[TO DO] Reproduce exactly the lines from the top of the records below through the line holding "from mathutils.bvhtree import BVHTree".

* start SUPPLIED RECORDS *

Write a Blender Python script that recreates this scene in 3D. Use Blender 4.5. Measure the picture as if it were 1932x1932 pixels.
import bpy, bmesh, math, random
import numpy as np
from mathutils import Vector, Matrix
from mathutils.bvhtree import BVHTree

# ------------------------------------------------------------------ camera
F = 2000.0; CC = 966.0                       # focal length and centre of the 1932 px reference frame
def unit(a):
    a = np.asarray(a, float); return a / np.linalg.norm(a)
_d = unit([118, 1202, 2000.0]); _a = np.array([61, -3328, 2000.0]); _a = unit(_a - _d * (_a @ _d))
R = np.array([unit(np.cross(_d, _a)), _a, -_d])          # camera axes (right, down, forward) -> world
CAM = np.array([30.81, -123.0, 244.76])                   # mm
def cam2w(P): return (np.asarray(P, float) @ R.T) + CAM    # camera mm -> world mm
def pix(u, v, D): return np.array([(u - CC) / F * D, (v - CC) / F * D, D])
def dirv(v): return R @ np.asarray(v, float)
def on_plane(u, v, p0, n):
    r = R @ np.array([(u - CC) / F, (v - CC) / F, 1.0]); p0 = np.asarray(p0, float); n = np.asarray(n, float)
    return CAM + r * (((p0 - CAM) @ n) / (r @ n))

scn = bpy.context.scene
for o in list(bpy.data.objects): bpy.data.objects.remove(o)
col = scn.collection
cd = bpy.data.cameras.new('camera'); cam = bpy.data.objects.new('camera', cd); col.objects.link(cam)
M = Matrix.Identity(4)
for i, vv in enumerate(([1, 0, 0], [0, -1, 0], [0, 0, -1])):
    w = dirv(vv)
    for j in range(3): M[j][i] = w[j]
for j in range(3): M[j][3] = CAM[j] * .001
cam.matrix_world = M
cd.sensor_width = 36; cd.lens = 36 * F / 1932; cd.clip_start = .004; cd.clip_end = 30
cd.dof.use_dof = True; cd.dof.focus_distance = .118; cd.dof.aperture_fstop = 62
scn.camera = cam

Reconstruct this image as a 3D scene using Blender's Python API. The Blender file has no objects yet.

* end SUPPLIED RECORDS *

[WORKED SOLUTION]
Write a Blender Python script that recreates this scene in 3D. Use Blender 4.5. Measure the picture as if it were 1932x1932 pixels.
import bpy, bmesh, math, random
import numpy as np
from mathutils import Vector, Matrix
from mathutils.bvhtree import BVHTree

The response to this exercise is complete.